The big item for us is making sure we established payroll levels with enough help in the stores to provide great customer service and grow the business. So a lot about depends on what our outlook is for growth opportunities. So we're not going to comment right now. But what we will make sure to say is that we manage SG&A over a long horizon. Not just on a quarter or six-month basis. So we're going to have to get back to when we finalize our plan for next year.
- Analyst
Understood. Right thanks guys.
- EVP of Finance and CFO
Thank you.
Operator
We have reached our alotted time for questions. I will now turn the call back over to Mister Greg Henslee for closing remarks.
- President and CEO
Thanks Adrian. We'd like to conclude our call by thanking the entire O'Reilly Team for our outstanding third-quarter results.
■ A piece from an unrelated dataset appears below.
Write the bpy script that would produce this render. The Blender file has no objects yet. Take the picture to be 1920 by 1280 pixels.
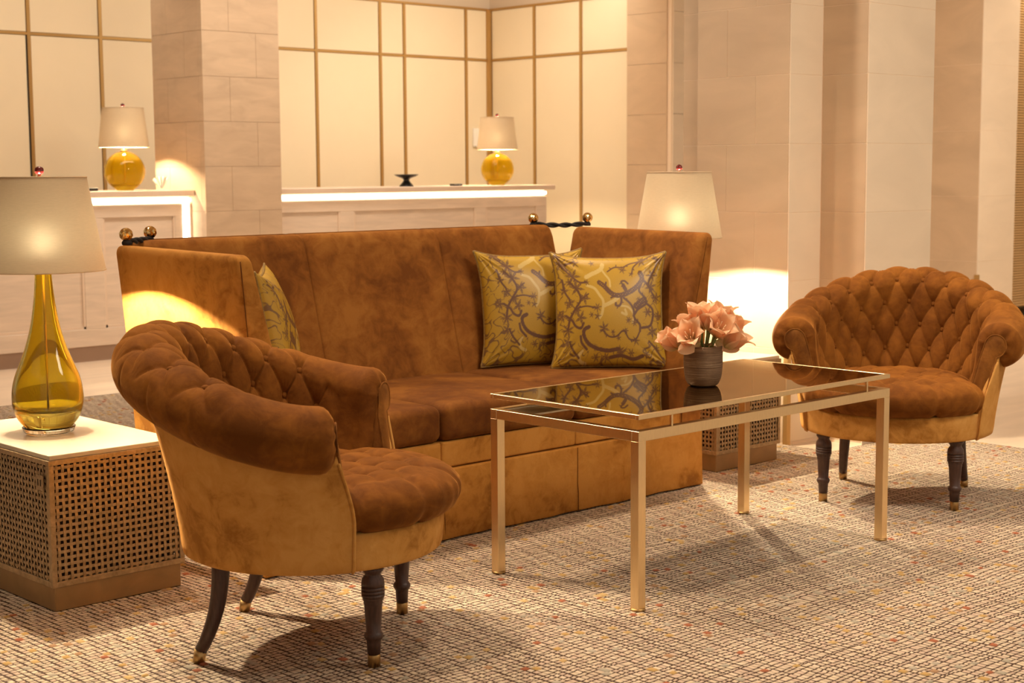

We're pleased with our solid third quarter, and remain extremely confident in our ability to continue to aggressively and profitably gain market share and are focused on continuing our momentum as we finish out 2016.
I'd like to thank everyone for joining our call today. And we look forward to reporting our 2016 fourth-quarter and full-year results in February. Thanks.
Operator
Thank you ladies and gentlemen, this concludes today's call. Thanks for participating and you may now disconnect.